There’s been an upgrade to player models to just put more detail on their faces really if you should ever find yourself looking at them close up as you'll have seen in the reveal trailer, and the crowd looks less generic, so you’ll see less of the same types of character in the crowd close to one another.

The crowd move about now too, jumping up and rushing into the aisles when important goals are scored which means you can now draw them out when celebrating. Similar to the way running and celebrating into the camera on the touchline was recently added, you can now run over to certain sections of fans to get mobbed. I guess to add to that broadcast aesthetic EA are chasing you’ll also occasionally see close ups of the crowd a ’la Sky Sports and some of the pre match setup, like the players to watch screen has been updated to include that familiar “player turning and stepping towards the camera” bit that’s currently very popular.

In addition to that, EA talked about prioritising regionalisation, noting that in previous FIFA’s pretty much every stadium felt the same in terms of crowd etc. but they’ve worked on that to include regionally focussed pitch ads, different lighting for different continents and smaller touches like paper or toilet roll on the pitch in certain parts of the world too, going as far as having things around the edges of the pitch in certain stadiums like inflatables and even cars which I didn’t know was a thing. So that all comes under a header of “energetic atmospheres” and it’s all pretty impressive, particularly the lighting, it looks really natural and whilst it obviously doesn’t add anything to the gameplay, the game is still better for it.

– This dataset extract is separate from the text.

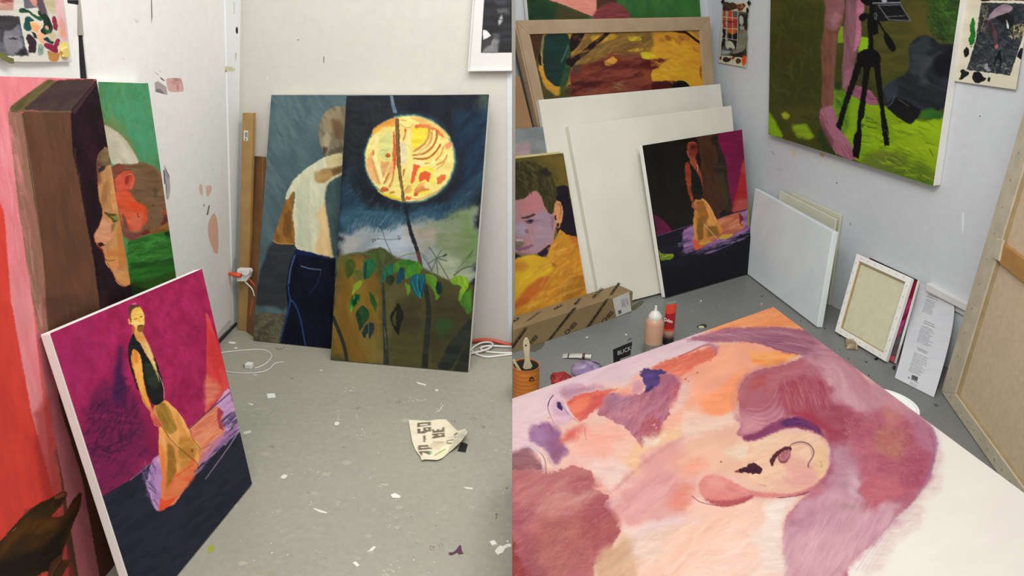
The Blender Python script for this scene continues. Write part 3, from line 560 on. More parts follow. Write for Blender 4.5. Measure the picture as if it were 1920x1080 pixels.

That’s all I saw in a meaningful enough way to be able to discuss but hopefully it’s provided you with an idea of the direction the game is headed in this year, and we’ve still heard nothing as yet regarding Career Mode, Pro Clubs, Ultimate Team or even EA’s plans to take their eSports offering to the next level but all in all, it was a positive event, the new animation system does open some doors so now it’s just a case of hoping that EA fully capitalise on the tech and use it to build a bloody lovely football game.